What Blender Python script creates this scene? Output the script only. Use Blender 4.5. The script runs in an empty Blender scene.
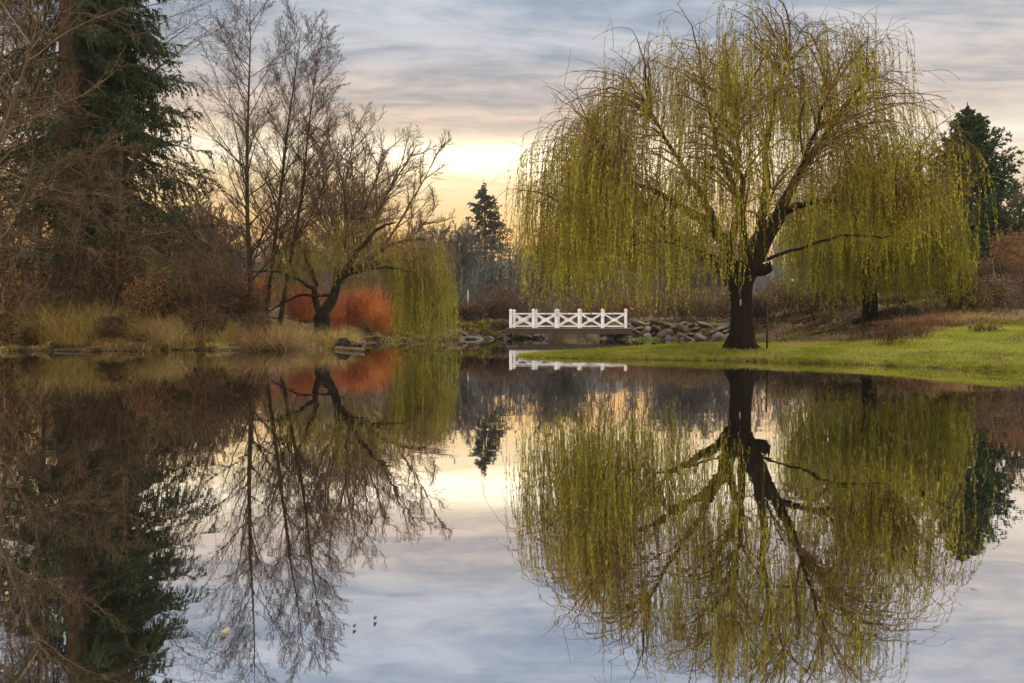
import bpy, bmesh, math, random
import numpy as np
from mathutils import Vector

S = bpy.context.scene
COL = S.collection
R = math.radians
F = 800.0                       # focal length in pixels (28 mm on 36 mm)
CAMZ = 0.95
TILT = math.atan(17.5 / F)

# ------------------------------------------------------------------ helpers
def at(px, py, d):
    u = (px - 512) / F; v = (341.5 - py) / F
    y = math.cos(TILT) + v * math.sin(TILT); z = -math.sin(TILT) + v * math.cos(TILT)
    return (u * d / y, d, CAMZ + z * d / y)

def sm(t):
    t = np.clip(t, 0, 1); return t * t * (3 - 2 * t)

def unit(a):
    n = np.linalg.norm(a, axis=-1, keepdims=True); return a / np.maximum(n, 1e-9)

WATER = np.array([(-60,-6),(-60,22),(-34,25),(-22,26.8),(-17.7,27.6),(-14.6,28.3),(-11.3,29),(-9.6,29.2),(-8.8,29.4),(-8.0,31.5),(-7.5,34),
 (-7.4,37),(-6.9,42),(-6.4,45.2),(-4.0,48),(-1.8,50.5),(.8,51.5),(2.0,53),(2.6,60),(3,72),(6.0,72),(5.8,60),(6.3,51.5),
 (7.8,49),(11,47),(12.5,44),(12.9,39),(12.3,35),(10.6,32.5),(7.2,30),(4.6,28.2),(2.6,26.8),(1.2,25.4),(.35,24.2),(.15,23.3),(.6,22.6),(1.86,21.9),(3.4,21.2),
 (5.84,20.4),(8.28,18.5),(9.46,16.9),(9.9,15.3),(11,13.5),(13,9),(15,3),(15,-6)], float)

def LD(px, d):
    """the left bank lies a little deeper than first paced out"""
    return d * 1.17 if px < 348 and d < 34.5 else d

def vnoise(x, y, sc, seed=0):
    """cheap smooth value noise, 0..1"""
    x = np.asarray(x, float) * sc; y = np.asarray(y, float) * sc
    xi = np.floor(x); yi = np.floor(y); fx = x - xi; fy = y - yi
    fx = fx * fx * (3 - 2 * fx); fy = fy * fy * (3 - 2 * fy)
    def h(a, b):
        v = np.sin(a * 127.1 + b * 311.7 + seed * 74.7) * 43758.5453
        return v - np.floor(v)
    return (h(xi, yi) * (1 - fx) + h(xi + 1, yi) * fx) * (1 - fy) + (h(xi, yi + 1) * (1 - fx) + h(xi + 1, yi + 1) * fx) * fy

def fbm(x, y, sc, seed=0, o=4):
    t = 0; a = .5; n = 0
    for i in range(o):
        t = t + a * vnoise(x, y, sc * 2 ** i, seed + i); n += a; a *= .5
    return t / n

def shore(x, y):
    """signed distance to the shoreline, positive on land"""
    x = np.asarray(x, float); y = np.asarray(y, float)
    sh = x.shape; p = np.stack([x.ravel(), y.ravel()], -1)
    best = np.full(len(p), 1e9); ins = np.zeros(len(p), bool)
    n = len(WATER)
    for i in range(n):
        a = WATER[i]; b = WATER[(i + 1) % n]; ab = b - a
        t = np.clip(((p - a) @ ab) / (ab @ ab), 0, 1)
        dd = np.hypot(*(p - a - t[:, None] * ab).T)
        best = np.minimum(best, dd)
        c = ((a[1] > p[:, 1]) != (b[1] > p[:, 1]))
        with np.errstate(divide='ignore', invalid='ignore'):
            xx = (b[0] - a[0]) * (p[:, 1] - a[1]) / (b[1] - a[1]) + a[0]
        ins ^= c & (p[:, 0] < xx)
    s = np.where(ins, -best, best).reshape(sh)
    amp = np.where((x > 0) & (y < 40), .18, np.where(x < -5, 1.5, .55))
    return s + (fbm(x, y, .9, 5, 3) - .5) * amp + (fbm(x, y, 3.5, 15, 3) - .5) * .3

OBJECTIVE
Reproduce all of the material exactly, apart from the pictures.

COMPLETED TASK
What Blender Python script creates this scene? Output the script only. Use Blender 4.5. The script runs in an empty Blender scene.
import bpy, bmesh, math, random
import numpy as np
from mathutils import Vector

S = bpy.context.scene
COL = S.collection
R = math.radians
F = 800.0                       # focal length in pixels (28 mm on 36 mm)
CAMZ = 0.95
TILT = math.atan(17.5 / F)

# ------------------------------------------------------------------ helpers
def at(px, py, d):
    u = (px - 512) / F; v = (341.5 - py) / F
    y = math.cos(TILT) + v * math.sin(TILT); z = -math.sin(TILT) + v * math.cos(TILT)
    return (u * d / y, d, CAMZ + z * d / y)

def sm(t):
    t = np.clip(t, 0, 1); return t * t * (3 - 2 * t)

def unit(a):
    n = np.linalg.norm(a, axis=-1, keepdims=True); return a / np.maximum(n, 1e-9)

WATER = np.array([(-60,-6),(-60,22),(-34,25),(-22,26.8),(-17.7,27.6),(-14.6,28.3),(-11.3,29),(-9.6,29.2),(-8.8,29.4),(-8.0,31.5),(-7.5,34),
 (-7.4,37),(-6.9,42),(-6.4,45.2),(-4.0,48),(-1.8,50.5),(.8,51.5),(2.0,53),(2.6,60),(3,72),(6.0,72),(5.8,60),(6.3,51.5),
 (7.8,49),(11,47),(12.5,44),(12.9,39),(12.3,35),(10.6,32.5),(7.2,30),(4.6,28.2),(2.6,26.8),(1.2,25.4),(.35,24.2),(.15,23.3),(.6,22.6),(1.86,21.9),(3.4,21.2),
 (5.84,20.4),(8.28,18.5),(9.46,16.9),(9.9,15.3),(11,13.5),(13,9),(15,3),(15,-6)], float)

def LD(px, d):
    """the left bank lies a little deeper than first paced out"""
    return d * 1.17 if px < 348 and d < 34.5 else d

def vnoise(x, y, sc, seed=0):
    """cheap smooth value noise, 0..1"""
    x = np.asarray(x, float) * sc; y = np.asarray(y, float) * sc
    xi = np.floor(x); yi = np.floor(y); fx = x - xi; fy = y - yi
    fx = fx * fx * (3 - 2 * fx); fy = fy * fy * (3 - 2 * fy)
    def h(a, b):
        v = np.sin(a * 127.1 + b * 311.7 + seed * 74.7) * 43758.5453
        return v - np.floor(v)
    return (h(xi, yi) * (1 - fx) + h(xi + 1, yi) * fx) * (1 - fy) + (h(xi, yi + 1) * (1 - fx) + h(xi + 1, yi + 1) * fx) * fy

def fbm(x, y, sc, seed=0, o=4):
    t = 0; a = .5; n = 0
    for i in range(o):
        t = t + a * vnoise(x, y, sc * 2 ** i, seed + i); n += a; a *= .5
    return t / n

def shore(x, y):
    """signed distance to the shoreline, positive on land"""
    x = np.asarray(x, float); y = np.asarray(y, float)
    sh = x.shape; p = np.stack([x.ravel(), y.ravel()], -1)
    best = np.full(len(p), 1e9); ins = np.zeros(len(p), bool)
    n = len(WATER)
    for i in range(n):
        a = WATER[i]; b = WATER[(i + 1) % n]; ab = b - a
        t = np.clip(((p - a) @ ab) / (ab @ ab), 0, 1)
        dd = np.hypot(*(p - a - t[:, None] * ab).T)
        best = np.minimum(best, dd)
        c = ((a[1] > p[:, 1]) != (b[1] > p[:, 1]))
        with np.errstate(divide='ignore', invalid='ignore'):
            xx = (b[0] - a[0]) * (p[:, 1] - a[1]) / (b[1] - a[1]) + a[0]
        ins ^= c & (p[:, 0] < xx)
    s = np.where(ins, -best, best).reshape(sh)
    amp = np.where((x > 0) & (y < 40), .18, np.where(x < -5, 1.5, .55))
    return s + (fbm(x, y, .9, 5, 3) - .5) * amp + (fbm(x, y, 3.5, 15, 3) - .5) * .3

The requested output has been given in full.